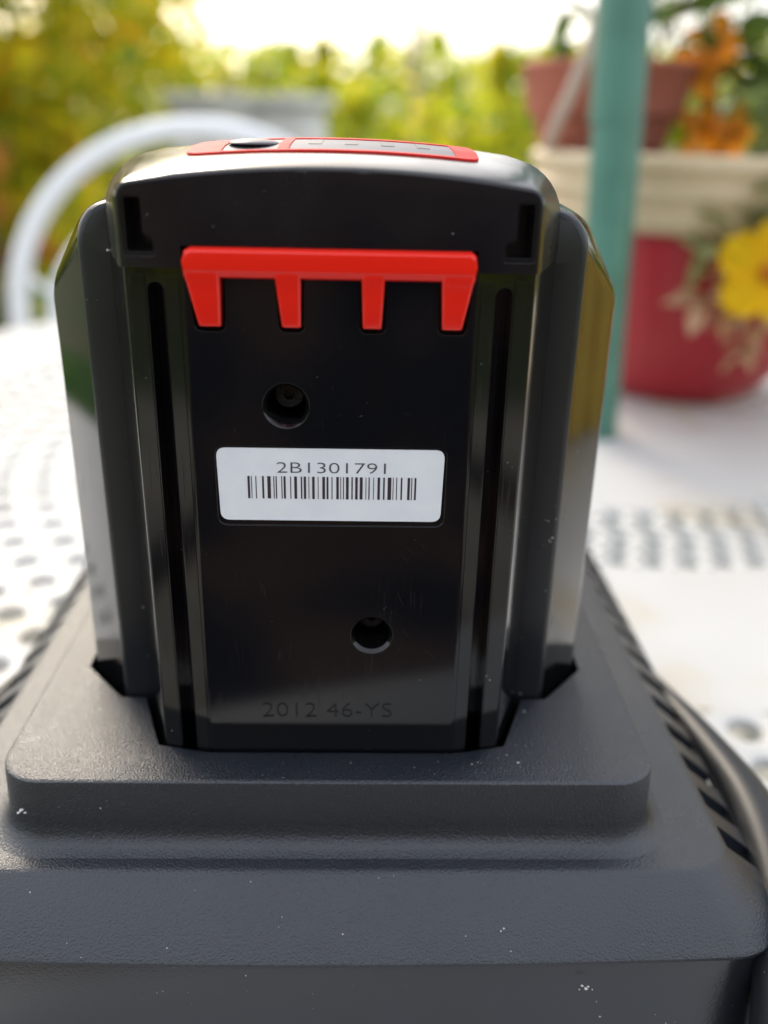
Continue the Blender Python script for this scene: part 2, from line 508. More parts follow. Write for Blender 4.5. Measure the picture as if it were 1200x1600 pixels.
# low pale garden wall
w_m = mat('pale rendered wall', (0.78, 0.75, 0.70), 0.85, 0.3, grain2=(50, .4, .004), noisecol=(5, (.45, .43, .39), .4, .7))
wt = thing('garden_wall', (-0.55, 4.0, GZ), 'short pale grey wall with a flat coping behind the white chair', 'wall')
link_mesh('wall', bevelled(box(-0.78, -0.16, 3.9, 4.1, GZ, 0.07), .008), w_m, wt, smooth=40)
link_mesh('coping', bevelled(box(-0.82, -0.12, 3.86, 4.14, 0.072, 0.115), .01), w_m, wt, smooth=40)

# yellow slatted crate on the table, right of the frame (mirrored in the glossy battery side)
cr_m = mat('ochre painted wood', (0.72, 0.50, 0.08), 0.6, 0.35, grain2=(120, .3, .002), noisecol=(14, (.60, .41, .07), .4, .7))
cr = thing('slatted_crate', (0.50, 0.26, TT), 'ochre yellow slatted wooden crate standing on the right side of the table', 'crate')
for x_ in (.40, .60):
    for k in range(9):
        y_ = .10 + k * .04
        link_mesh('slat', box(x_ - .005, x_ + .005, y_ - .013, y_ + .013, TT + .002, TT + .150), cr_m, cr)
    for z_ in (TT + .004, TT + .075, TT + .132):
        link_mesh('rail', box(x_ + (.0055 if x_ < .5 else -.0135), x_ + (.0135 if x_ < .5 else -.0055), .085, .435, z_, z_ + .022), cr_m, cr)
for y_ in (.083, .437):
    for z_ in (TT + .004, TT + .054, TT + .104):
        link_mesh('slat', box(.414, .586, y_ - .005, y_ + .005, z_, z_ + .04), cr_m, cr)
link_mesh('bottom', box(.414, .586, .09, .43, TT + .001, TT + .008), cr_m, cr)

# foliage behind the camera, in the sun, and the added dark stand-in for the photographer
# ================================================================== TABLE
TC = (0.165, 0.441)
TRAD = 0.60
tab_m = mat('weathered white paint', (0.52, 0.52, 0.505), 0.42, 0.4, noisecol=(11, (0.46, 0.38, 0.25), 0.56, 0.76), rough_vary=0.08, grain2=(25, .06, .004))
tb = thing('garden_table', (TC[0], TC[1], GZ), 'round white punched metal garden table under the charger and the planter', 'table')
def table_top():
    V, F = [], []
    def ring_band(r0, r1, rows, pitch, hole):
        for i in range(rows):
            ra, rb = r0 + (r1 - r0) * i / rows, r0 + (r1 - r0) * (i + 1) / rows
            n = max(6, round(2 * math.pi * (ra + rb) / 2 / pitch)); off = (i % 2) * .5
            rc = (ra + rb) / 2
            for k in range(n):
                a0, a1 = 2 * math.pi * (k + off) / n, 2 * math.pi * (k + 1 + off) / n
                ac = (a0 + a1) / 2; b0 = len(V)
                NN = 16
                for q in range(NN):
                    t = 2 * math.pi * q / NN + math.pi / NN
                    c, s = math.cos(t), math.sin(t); mx_ = max(abs(c), abs(s))
                    rr_ = rc + (rb - ra) / 2 * c / mx_; aa = ac + (a1 - a0) / 2 * s / mx_
                    V.append((TC[0] + rr_ * math.cos(aa), TC[1] + rr_ * math.sin(aa), TT))
                for rad, dz in ((hole * 1.45, -.0001), (hole * 1.12, -.0009), (hole, -.0026), (hole * .99, -.0042)):
                    for q in range(NN):
                        t = 2 * math.pi * q / NN + math.pi / NN
                        rr_ = rc + rad * math.cos(t); aa = ac + rad * math.sin(t) / rc
                        V.append((TC[0] + rr_ * math.cos(aa), TC[1] + rr_ * math.sin(aa), TT + dz))
                for l in range(4):
                    for q in range(NN):
                        a, b = b0 + l * NN + q, b0 + l * NN + (q + 1) % NN
                        F.append((a, b, b + NN, a + NN))
    def plain(r0, r1, z0=TT, z1=TT, n=128):
        b0 = len(V)
        for r, z in ((r0, z0), (r1, z1)):
            for k in range(n):
                a = 2 * math.pi * k / n
                V.append((TC[0] + r * math.cos(a), TC[1] + r * math.sin(a), z))
        for k in range(n):
            a, b = b0 + k, b0 + (k + 1) % n
            F.append((a, b, b + n, a + n))
    plain(.0175, .138)
    ring_band(.138, .210, 5, .0172, .0050)
    plain(.210, .325)
    ring_band(.325, .475, 7, .0245, .0058)
    plain(.475, .592)
    # rolled edge
    prof = [(.592, TT), (.597, TT - .001), (.600, TT - .004), (.601, TT - .010), (.601, TT - .030), (.598, TT - .034), (.594, TT - .032), (.594, TT - .006)]
    for (r0, z0), (r1, z1) in zip(prof, prof[1:]): plain(r0, r1, z0, z1)
    plain(.0175, .0175, TT, TT - .01)
    return mesh_of(V, F)
top_me = table_top(); shade(top_me, 45)
link_mesh('tabletop', top_me, tab_m, tb)
link_mesh('pole_collar', lathe([(.0175, TT - .05), (.021, TT - .05), (.021, TT - .006), (.0175, TT - .006)], TC), tab_m, tb, smooth=40)
for k in range(4):
    a = R(45 + 90 * k)
    pa = smooth_path([(TC[0] + .50 * math.cos(a), TC[1] + .50 * math.sin(a), TT - .03), (TC[0] + .44 * math.cos(a), TC[1] + .44 * math.sin(a), TT - .3), (TC[0] + .52 * math.cos(a), TC[1] + .52 * math.sin(a), GZ + .047)], 6)
    link_mesh('leg', tube(pa, .012, 10), tab_m, tb, smooth=180)
link_mesh('stretcher', tube([(TC[0] + .45 * math.cos(2 * math.pi * k / 48), TC[1] + .45 * math.sin(2 * math.pi * k / 48), TT - .28) for k in range(49)], .007, 8), tab_m, tb, smooth=180)

# parasol pole
pole_m = mat('sea green painted steel', (0.08, 0.215, 0.165), 0.40, 0.5, noisecol=(30, (0.06, 0.16, 0.12), .45, .8), grain2=(80, .1, .001))
rust_m = mat('rusty steel', (0.22, 0.11, 0.05), 0.8, 0.3)
po = thing('parasol_pole', (TC[0], TC[1], GZ), 'sea green painted parasol pole standing through the middle of the table', 'pole')
link_mesh('pole', tube([(TC[0] + .026, TC[1], GZ + .075), (TC[0] - .058, TC[1], 1.3)], .0152, 24), pole_m, po, smooth=60)
link_mesh('joint_sleeve', tube([(TC[0] - .0085, TC[1], .006), (TC[0] - .0310, TC[1], .6)], .0157, 24), pole_m, po, smooth=60)
link_mesh('foot', lathe([(.0, GZ + .04), (.2, GZ + .04), (.2, GZ + .075), (.17, GZ + .09), (.03, GZ + .10), (.0175, GZ + .13)], (TC[0] + .026, TC[1]), 32), rust_m, po, smooth=60)

# ================================================================== BATTERY
bat = thing('battery_pack', (0, 0.045, -0.1297), 'glossy black battery pack with red catch and white barcode label, standing in the charger', 'battery')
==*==
** Exercise requirements **
Reproduce the data above word for word from its first line through the line that holds "0.115), .01), w_m, wt, smooth=40)", both ends included; skip pictures.

** Answer to the exercise **
Continue the Blender Python script for this scene: part 2, from line 508. More parts follow. Write for Blender 4.5. Measure the picture as if it were 1200x1600 pixels.
# low pale garden wall
w_m = mat('pale rendered wall', (0.78, 0.75, 0.70), 0.85, 0.3, grain2=(50, .4, .004), noisecol=(5, (.45, .43, .39), .4, .7))
wt = thing('garden_wall', (-0.55, 4.0, GZ), 'short pale grey wall with a flat coping behind the white chair', 'wall')
link_mesh('wall', bevelled(box(-0.78, -0.16, 3.9, 4.1, GZ, 0.07), .008), w_m, wt, smooth=40)
link_mesh('coping', bevelled(box(-0.82, -0.12, 3.86, 4.14, 0.072, 0.115), .01), w_m, wt, smooth=40)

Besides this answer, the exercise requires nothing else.